Il risultato più sorprendente per i laburisti è arrivato proprio da Longman. Un seggio dove i liberali hanno vinto tutte le tornate elettorali, tranne una, dal 1996. Mentre a Braddon i laburisti hanno guadagnato solo lo 0,3% rispetto alle scorse elezioni (con la candidata Justine Keay che ha vinto grazie alle preferenze indipendenti), in Queensland, Susan Lamb ha ottenuto oltre il 54% delle preferenze (+3,7% e +4,6% delle preferenze primarie), con il liberale Trevor Ruthenberg che ha visto le sue preferenze primarie scendere di quasi 10 punti. C’è stata la faccenda delle medaglie fasulle a pochi giorni dal voto, ma a pesare è stata soprattutto la capillare campagna laburista sul territorio che ha dipinto la Coalizione come lo schieramento dei tagli fiscali alle grandi banche e corporation, dalla parte dei ricchi insomma, e non delle persone comuni alle prese con disoccupazione e costo della vita crescente.

È stato un approccio che ha funzionato a Longman come altrove e Turnbull che, nonostante continui a ripetere che è normale che il governo venga penalizzato alle suppletive, sarà costretto a rifletterci su e a ricalibrare alcune sue politiche, in particolare gli sgravi fiscali per le aziende con oltre $50 milioni di dollari di fatturato che sono fermi al Senato.

Il risultato in Queensland è ancora più importante perché sarà proprio in questo Stato, dove tantissimi seggi sono in bilico tra i due principali schieramenti politici, che si deciderà l’esito delle prossime elezioni federali.

Commentando la sconfitta in tutti e tre i seggi contestati sabato, ieri, Turnbull ha promesso un’analisi “seria, approfondita e umile” dei risultati, lasciando la porta aperta anche a possibili cambiamenti nelle politiche della Coalizione e limitandosi a dichiarare che il governo continuerà ad assicurare che l’Australia abbia “tasse competitive per le imprese”.

Intervistato ieri a Insiders, sulla Abc, il ministro dell’Industria della Difesa Christopher Pyne è stato meno possibilista.
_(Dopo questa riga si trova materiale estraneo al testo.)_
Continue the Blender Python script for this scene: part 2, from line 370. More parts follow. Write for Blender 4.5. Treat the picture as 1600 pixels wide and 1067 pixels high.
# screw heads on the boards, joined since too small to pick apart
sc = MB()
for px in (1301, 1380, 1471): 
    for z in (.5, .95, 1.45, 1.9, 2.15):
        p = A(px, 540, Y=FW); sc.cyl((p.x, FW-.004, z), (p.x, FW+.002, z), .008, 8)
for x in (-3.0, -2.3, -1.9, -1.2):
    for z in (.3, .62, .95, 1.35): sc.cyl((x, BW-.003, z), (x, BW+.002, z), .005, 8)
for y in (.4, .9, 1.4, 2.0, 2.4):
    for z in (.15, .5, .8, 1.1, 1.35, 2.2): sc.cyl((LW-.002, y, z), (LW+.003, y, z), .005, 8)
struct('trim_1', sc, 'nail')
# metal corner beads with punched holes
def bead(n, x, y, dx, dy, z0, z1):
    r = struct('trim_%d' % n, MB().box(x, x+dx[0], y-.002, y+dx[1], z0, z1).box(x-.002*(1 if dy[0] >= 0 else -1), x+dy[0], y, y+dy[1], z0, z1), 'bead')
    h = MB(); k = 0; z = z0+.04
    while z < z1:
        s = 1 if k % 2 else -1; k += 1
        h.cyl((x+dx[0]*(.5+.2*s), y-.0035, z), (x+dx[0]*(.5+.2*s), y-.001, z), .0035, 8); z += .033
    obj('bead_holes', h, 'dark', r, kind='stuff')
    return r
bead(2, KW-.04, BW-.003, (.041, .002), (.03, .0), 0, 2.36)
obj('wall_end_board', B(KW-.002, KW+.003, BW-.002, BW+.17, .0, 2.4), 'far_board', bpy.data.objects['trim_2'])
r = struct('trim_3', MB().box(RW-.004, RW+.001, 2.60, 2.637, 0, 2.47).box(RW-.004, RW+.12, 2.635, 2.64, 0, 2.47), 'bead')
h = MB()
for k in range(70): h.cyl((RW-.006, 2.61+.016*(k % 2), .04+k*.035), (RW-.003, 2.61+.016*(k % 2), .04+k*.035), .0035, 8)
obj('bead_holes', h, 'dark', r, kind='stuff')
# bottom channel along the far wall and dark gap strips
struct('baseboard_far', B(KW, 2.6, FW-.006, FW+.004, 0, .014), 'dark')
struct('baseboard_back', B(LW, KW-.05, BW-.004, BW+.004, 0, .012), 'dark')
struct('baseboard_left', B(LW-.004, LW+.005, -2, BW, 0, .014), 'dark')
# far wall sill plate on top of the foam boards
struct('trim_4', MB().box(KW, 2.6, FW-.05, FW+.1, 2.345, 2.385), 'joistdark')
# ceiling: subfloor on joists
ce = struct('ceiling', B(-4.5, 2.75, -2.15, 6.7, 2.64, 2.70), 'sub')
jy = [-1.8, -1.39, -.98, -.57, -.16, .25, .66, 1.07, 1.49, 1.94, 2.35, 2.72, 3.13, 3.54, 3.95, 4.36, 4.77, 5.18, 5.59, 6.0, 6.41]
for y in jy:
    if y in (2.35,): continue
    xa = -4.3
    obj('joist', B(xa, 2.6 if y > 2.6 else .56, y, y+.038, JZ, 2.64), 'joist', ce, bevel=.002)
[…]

Ha detto che nei prossimi mesi il governo proverà nuovamente a convincere il Senato della bontà dei tagli fiscali alle grandi aziende. “Cercheremo di farli approvare nella sessione primaverile e lavoreremo con i senatori indipendenti a questo fine” ha detto il ministro. “Vendere tagli fiscali per le piccole e medie imprese è molto più semplice che vendere sgravi per le grandi imprese” ha ammesso, aggiungendo però che “la decisione giusta per il Paese”. “Guardando ai Paesi Ocse e nel resto del mondo, non possiamo essere il Paese con le tasse sulle imprese più alte o perderemo investimenti” ha aggiunto Pyne.

Diversi analisti hanno definito le vittorie di Longman e Braddon delle ‘vittorie tattiche’, frutto della scelta di candidati inadatti da parte dei liberali, della più oliata macchina elettorale laburista che ha saputo reggere meglio le lunghe 10 settimane di campagna, e anche della decisione di non correre nei seggi del WA che alla fine ha permesso all’opposizione di concentrarsi su due elettorati di colletti blu invece di dover cercare di attrarre una platea più vasta. Tutti fattori validi dal punto di vista della strategia politica ma il dato più importante si nota analizzando i temi centrali che hanno fatto presa in campagna (la sanità pubblica, il lavoro, le tasse...). Dall’atteggiamento nei confronti di questi, vediamo emergere due Australie, quella dei ‘battler’ e quella della ‘top end of town’, sempre più contrapposte e lontane, non solo nella retorica dei partiti ma nella realtà di tutti i giorni, segno di disuguaglianze crescenti nel Paese. Il che, a prescindere da chi vincerà le prossime elezioni, non fa ben sperare.